All of the lines below are to be transcribed faithfully, with pictures excluded from the copy.

*MATERIAL:*
++++

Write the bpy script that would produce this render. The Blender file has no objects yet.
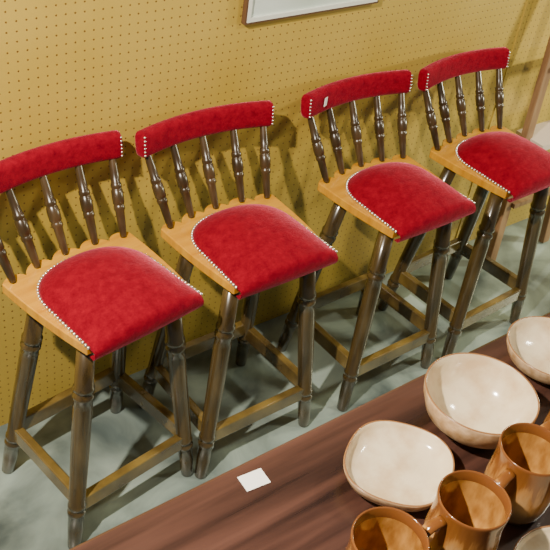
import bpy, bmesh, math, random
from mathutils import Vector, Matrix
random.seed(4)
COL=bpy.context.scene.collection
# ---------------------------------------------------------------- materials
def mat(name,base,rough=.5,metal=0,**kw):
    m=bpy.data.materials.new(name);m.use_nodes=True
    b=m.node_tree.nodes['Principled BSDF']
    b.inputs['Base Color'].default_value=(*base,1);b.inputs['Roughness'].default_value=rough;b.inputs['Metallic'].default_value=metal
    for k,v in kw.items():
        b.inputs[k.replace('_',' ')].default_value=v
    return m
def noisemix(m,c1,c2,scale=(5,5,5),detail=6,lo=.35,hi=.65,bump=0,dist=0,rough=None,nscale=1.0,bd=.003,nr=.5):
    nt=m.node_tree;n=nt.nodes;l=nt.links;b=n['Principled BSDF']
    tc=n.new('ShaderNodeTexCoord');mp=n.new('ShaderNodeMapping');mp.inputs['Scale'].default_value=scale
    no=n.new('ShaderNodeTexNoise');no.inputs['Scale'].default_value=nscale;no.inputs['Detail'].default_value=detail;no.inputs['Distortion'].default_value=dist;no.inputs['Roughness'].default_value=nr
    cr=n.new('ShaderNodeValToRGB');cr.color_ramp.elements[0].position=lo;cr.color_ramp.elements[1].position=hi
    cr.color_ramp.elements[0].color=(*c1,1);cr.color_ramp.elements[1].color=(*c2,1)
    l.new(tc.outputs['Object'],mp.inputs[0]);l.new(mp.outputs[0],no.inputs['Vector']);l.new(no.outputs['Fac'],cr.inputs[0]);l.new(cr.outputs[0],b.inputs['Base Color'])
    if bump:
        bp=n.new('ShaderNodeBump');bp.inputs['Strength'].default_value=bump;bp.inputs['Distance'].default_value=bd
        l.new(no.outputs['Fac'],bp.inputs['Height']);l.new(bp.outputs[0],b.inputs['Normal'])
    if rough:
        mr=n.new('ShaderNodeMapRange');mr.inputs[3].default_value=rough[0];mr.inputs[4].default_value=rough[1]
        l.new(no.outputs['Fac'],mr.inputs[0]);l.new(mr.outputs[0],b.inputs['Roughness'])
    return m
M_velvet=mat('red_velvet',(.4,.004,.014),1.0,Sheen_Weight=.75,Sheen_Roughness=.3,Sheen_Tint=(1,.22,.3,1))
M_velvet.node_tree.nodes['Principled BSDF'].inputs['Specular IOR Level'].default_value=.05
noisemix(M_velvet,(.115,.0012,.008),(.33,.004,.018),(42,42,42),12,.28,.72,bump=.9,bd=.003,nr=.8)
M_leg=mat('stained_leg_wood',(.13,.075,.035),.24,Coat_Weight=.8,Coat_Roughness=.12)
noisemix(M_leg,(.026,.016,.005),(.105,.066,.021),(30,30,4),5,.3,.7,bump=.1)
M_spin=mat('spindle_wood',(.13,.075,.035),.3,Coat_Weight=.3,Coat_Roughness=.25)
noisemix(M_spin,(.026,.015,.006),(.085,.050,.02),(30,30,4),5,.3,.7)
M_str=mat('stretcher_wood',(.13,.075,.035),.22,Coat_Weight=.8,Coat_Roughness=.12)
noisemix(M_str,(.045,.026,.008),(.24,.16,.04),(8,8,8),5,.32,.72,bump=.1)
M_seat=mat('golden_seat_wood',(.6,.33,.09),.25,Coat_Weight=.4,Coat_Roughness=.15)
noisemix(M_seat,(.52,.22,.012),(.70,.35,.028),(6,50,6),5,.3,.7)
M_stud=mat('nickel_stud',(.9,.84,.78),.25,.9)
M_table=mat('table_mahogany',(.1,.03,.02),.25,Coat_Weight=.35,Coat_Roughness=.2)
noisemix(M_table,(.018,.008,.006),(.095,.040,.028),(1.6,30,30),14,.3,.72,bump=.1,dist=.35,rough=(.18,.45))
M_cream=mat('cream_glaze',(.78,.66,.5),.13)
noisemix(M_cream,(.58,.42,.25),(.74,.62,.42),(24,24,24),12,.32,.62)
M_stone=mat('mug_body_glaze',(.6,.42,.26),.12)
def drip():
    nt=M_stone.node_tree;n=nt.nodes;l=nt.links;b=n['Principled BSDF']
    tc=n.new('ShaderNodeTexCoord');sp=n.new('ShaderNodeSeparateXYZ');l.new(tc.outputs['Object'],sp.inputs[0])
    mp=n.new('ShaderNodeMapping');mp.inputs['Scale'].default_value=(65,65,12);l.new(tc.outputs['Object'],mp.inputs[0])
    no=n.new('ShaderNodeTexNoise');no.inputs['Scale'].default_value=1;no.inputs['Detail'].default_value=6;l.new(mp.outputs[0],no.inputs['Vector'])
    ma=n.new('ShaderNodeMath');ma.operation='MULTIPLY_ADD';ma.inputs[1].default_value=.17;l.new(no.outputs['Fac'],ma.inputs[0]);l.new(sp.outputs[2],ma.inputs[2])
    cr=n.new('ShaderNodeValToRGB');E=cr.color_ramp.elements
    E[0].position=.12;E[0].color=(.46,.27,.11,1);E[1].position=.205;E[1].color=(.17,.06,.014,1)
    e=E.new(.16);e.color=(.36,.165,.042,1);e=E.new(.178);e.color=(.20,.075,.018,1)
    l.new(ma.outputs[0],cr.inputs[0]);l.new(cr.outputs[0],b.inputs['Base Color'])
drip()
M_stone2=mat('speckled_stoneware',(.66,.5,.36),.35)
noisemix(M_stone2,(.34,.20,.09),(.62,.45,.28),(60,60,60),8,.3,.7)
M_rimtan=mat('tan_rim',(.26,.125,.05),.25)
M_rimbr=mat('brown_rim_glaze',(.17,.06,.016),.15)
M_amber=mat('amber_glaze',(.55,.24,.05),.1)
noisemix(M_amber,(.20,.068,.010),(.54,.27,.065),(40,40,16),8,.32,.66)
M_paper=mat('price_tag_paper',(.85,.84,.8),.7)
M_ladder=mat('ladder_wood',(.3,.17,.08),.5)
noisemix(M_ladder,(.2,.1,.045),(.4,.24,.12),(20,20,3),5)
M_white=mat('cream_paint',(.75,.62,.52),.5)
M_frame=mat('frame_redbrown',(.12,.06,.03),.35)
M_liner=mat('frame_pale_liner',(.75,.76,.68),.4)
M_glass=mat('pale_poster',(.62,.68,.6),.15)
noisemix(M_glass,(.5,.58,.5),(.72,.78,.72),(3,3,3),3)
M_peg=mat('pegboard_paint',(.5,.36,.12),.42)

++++

*OUTPUT OF THE EXERCISE:*
Write the bpy script that would produce this render. The Blender file has no objects yet.
import bpy, bmesh, math, random
from mathutils import Vector, Matrix
random.seed(4)
COL=bpy.context.scene.collection
# ---------------------------------------------------------------- materials
def mat(name,base,rough=.5,metal=0,**kw):
    m=bpy.data.materials.new(name);m.use_nodes=True
    b=m.node_tree.nodes['Principled BSDF']
    b.inputs['Base Color'].default_value=(*base,1);b.inputs['Roughness'].default_value=rough;b.inputs['Metallic'].default_value=metal
    for k,v in kw.items():
        b.inputs[k.replace('_',' ')].default_value=v
    return m
def noisemix(m,c1,c2,scale=(5,5,5),detail=6,lo=.35,hi=.65,bump=0,dist=0,rough=None,nscale=1.0,bd=.003,nr=.5):
    nt=m.node_tree;n=nt.nodes;l=nt.links;b=n['Principled BSDF']
    tc=n.new('ShaderNodeTexCoord');mp=n.new('ShaderNodeMapping');mp.inputs['Scale'].default_value=scale
    no=n.new('ShaderNodeTexNoise');no.inputs['Scale'].default_value=nscale;no.inputs['Detail'].default_value=detail;no.inputs['Distortion'].default_value=dist;no.inputs['Roughness'].default_value=nr
    cr=n.new('ShaderNodeValToRGB');cr.color_ramp.elements[0].position=lo;cr.color_ramp.elements[1].position=hi
    cr.color_ramp.elements[0].color=(*c1,1);cr.color_ramp.elements[1].color=(*c2,1)
    l.new(tc.outputs['Object'],mp.inputs[0]);l.new(mp.outputs[0],no.inputs['Vector']);l.new(no.outputs['Fac'],cr.inputs[0]);l.new(cr.outputs[0],b.inputs['Base Color'])
    if bump:
        bp=n.new('ShaderNodeBump');bp.inputs['Strength'].default_value=bump;bp.inputs['Distance'].default_value=bd
        l.new(no.outputs['Fac'],bp.inputs['Height']);l.new(bp.outputs[0],b.inputs['Normal'])
    if rough:
        mr=n.new('ShaderNodeMapRange');mr.inputs[3].default_value=rough[0];mr.inputs[4].default_value=rough[1]
        l.new(no.outputs['Fac'],mr.inputs[0]);l.new(mr.outputs[0],b.inputs['Roughness'])
    return m
M_velvet=mat('red_velvet',(.4,.004,.014),1.0,Sheen_Weight=.75,Sheen_Roughness=.3,Sheen_Tint=(1,.22,.3,1))
M_velvet.node_tree.nodes['Principled BSDF'].inputs['Specular IOR Level'].default_value=.05
noisemix(M_velvet,(.115,.0012,.008),(.33,.004,.018),(42,42,42),12,.28,.72,bump=.9,bd=.003,nr=.8)
M_leg=mat('stained_leg_wood',(.13,.075,.035),.24,Coat_Weight=.8,Coat_Roughness=.12)
noisemix(M_leg,(.026,.016,.005),(.105,.066,.021),(30,30,4),5,.3,.7,bump=.1)
M_spin=mat('spindle_wood',(.13,.075,.035),.3,Coat_Weight=.3,Coat_Roughness=.25)
noisemix(M_spin,(.026,.015,.006),(.085,.050,.02),(30,30,4),5,.3,.7)
M_str=mat('stretcher_wood',(.13,.075,.035),.22,Coat_Weight=.8,Coat_Roughness=.12)
noisemix(M_str,(.045,.026,.008),(.24,.16,.04),(8,8,8),5,.32,.72,bump=.1)
M_seat=mat('golden_seat_wood',(.6,.33,.09),.25,Coat_Weight=.4,Coat_Roughness=.15)
noisemix(M_seat,(.52,.22,.012),(.70,.35,.028),(6,50,6),5,.3,.7)
M_stud=mat('nickel_stud',(.9,.84,.78),.25,.9)
M_table=mat('table_mahogany',(.1,.03,.02),.25,Coat_Weight=.35,Coat_Roughness=.2)
noisemix(M_table,(.018,.008,.006),(.095,.040,.028),(1.6,30,30),14,.3,.72,bump=.1,dist=.35,rough=(.18,.45))
M_cream=mat('cream_glaze',(.78,.66,.5),.13)
noisemix(M_cream,(.58,.42,.25),(.74,.62,.42),(24,24,24),12,.32,.62)
M_stone=mat('mug_body_glaze',(.6,.42,.26),.12)
def drip():
    nt=M_stone.node_tree;n=nt.nodes;l=nt.links;b=n['Principled BSDF']
    tc=n.new('ShaderNodeTexCoord');sp=n.new('ShaderNodeSeparateXYZ');l.new(tc.outputs['Object'],sp.inputs[0])
    mp=n.new('ShaderNodeMapping');mp.inputs['Scale'].default_value=(65,65,12);l.new(tc.outputs['Object'],mp.inputs[0])
    no=n.new('ShaderNodeTexNoise');no.inputs['Scale'].default_value=1;no.inputs['Detail'].default_value=6;l.new(mp.outputs[0],no.inputs['Vector'])
    ma=n.new('ShaderNodeMath');ma.operation='MULTIPLY_ADD';ma.inputs[1].default_value=.17;l.new(no.outputs['Fac'],ma.inputs[0]);l.new(sp.outputs[2],ma.inputs[2])
    cr=n.new('ShaderNodeValToRGB');E=cr.color_ramp.elements
    E[0].position=.12;E[0].color=(.46,.27,.11,1);E[1].position=.205;E[1].color=(.17,.06,.014,1)
    e=E.new(.16);e.color=(.36,.165,.042,1);e=E.new(.178);e.color=(.20,.075,.018,1)
    l.new(ma.outputs[0],cr.inputs[0]);l.new(cr.outputs[0],b.inputs['Base Color'])
drip()
M_stone2=mat('speckled_stoneware',(.66,.5,.36),.35)
noisemix(M_stone2,(.34,.20,.09),(.62,.45,.28),(60,60,60),8,.3,.7)
M_rimtan=mat('tan_rim',(.26,.125,.05),.25)
M_rimbr=mat('brown_rim_glaze',(.17,.06,.016),.15)
M_amber=mat('amber_glaze',(.55,.24,.05),.1)
noisemix(M_amber,(.20,.068,.010),(.54,.27,.065),(40,40,16),8,.32,.66)
M_paper=mat('price_tag_paper',(.85,.84,.8),.7)
M_ladder=mat('ladder_wood',(.3,.17,.08),.5)
noisemix(M_ladder,(.2,.1,.045),(.4,.24,.12),(20,20,3),5)
M_white=mat('cream_paint',(.75,.62,.52),.5)
M_frame=mat('frame_redbrown',(.12,.06,.03),.35)
M_liner=mat('frame_pale_liner',(.75,.76,.68),.4)
M_glass=mat('pale_poster',(.62,.68,.6),.15)
noisemix(M_glass,(.5,.58,.5),(.72,.78,.72),(3,3,3),3)
M_peg=mat('pegboard_paint',(.5,.36,.12),.42)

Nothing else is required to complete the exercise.